Arizona State quarterback Jaden Rashada points to a teammate prior to an NCAA college football game against Southern Utah Thursday, Aug. 31, 2023, in Tempe, Ariz. (AP Photo/Ross D. Franklin)


University of Georgia quarterback Jaden Rashada has filed a lawsuit in a Florida federal court against University of Florida head football coach Billy Napier and wealthy UF booster Hugh Hathcock. Rashada alleges they fraudulently induced him to forgo a $9.5 million NIL deal with the University of Miami by promising him $13.85 million to attend UF.

This case could set a significant precedent in the unregulated realm of NIL collectives, where boosters agree to pay recruits for their commitment to a college. Although these payments are supposed to be in exchange for the commercial use of athletes’ names, images, and likenesses, many deals seem more like signing bonuses or pay-to-play contracts.

In the case Rashada v. Hathcock et al., Rashada aims to hold those associated with an NIL collective accountable for an alleged bait-and-switch. Represented by prominent sports litigator Rusty Hardin, Rashada’s complaint also names Marcus Castro-Walker, UF’s director of player engagement and NIL, and Velocity Automotive Solutions, a company owned by Hathcock, as defendants.

A five-star quarterback and 2022 graduate of Pittsburg (Calif.) High School with a 4.0 GPA, Rashada was recruited by several elite programs, including LSU, Oregon, and Texas A&M. According to his complaint, Hathcock and Gator Collective CEO Edward Rojas aggressively pursued him with promises of wealth, including a four-year deal worth $13.85 million—42% more than the Miami deal. The complaint states that $5.35 million would come from Hathcock’s company, Velocity Automotive, with a $500,000 signing bonus, while the remainder would be paid by Gator Guard, described as Hathcock’s NIL collective.
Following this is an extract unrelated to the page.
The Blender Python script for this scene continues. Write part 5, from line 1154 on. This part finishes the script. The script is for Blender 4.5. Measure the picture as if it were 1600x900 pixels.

Rashada’s complaint includes purported text messages to support his allegations, showing aggressive recruitment tactics and promises of significant financial rewards. Despite these promises, the payments never materialized after Rashada committed to UF. When the initial $500,000 signing bonus was not paid by the December 5, 2022, due date, Rashada received a letter from Gator Collective terminating the $13.85 million NIL contract. He then withdrew his commitment to UF and later enrolled at Arizona State University for his freshman season before transferring to Georgia. His complaint notes that neither ASU nor UGA made any NIL promises.

Rashada’s lawsuit includes claims of fraudulent misrepresentation, fraudulent inducement, aiding and abetting fraud, conspiracy, negligent misrepresentation, and tortious interference. He seeks damages for his lost Miami deal and other potential NIL opportunities, as well as unspecified punitive damages to deter similar conduct in the future.

The defendants will soon respond to the complaint, likely denying any wrongdoing and arguing that no enforceable deal was in place or that Rashada breached contract terms. They may also contend that Rashada was represented by agents, countering claims that UF took advantage of him.

This case underscores the need for more regulation and oversight in NIL agreements. The NCAA’s reluctance to police NIL due to antitrust concerns has created a regulatory vacuum, leaving athletes vulnerable. As the NCAA navigates the House v. NCAA settlement, it may need to find ways to create a more structured and fair system for NIL deals.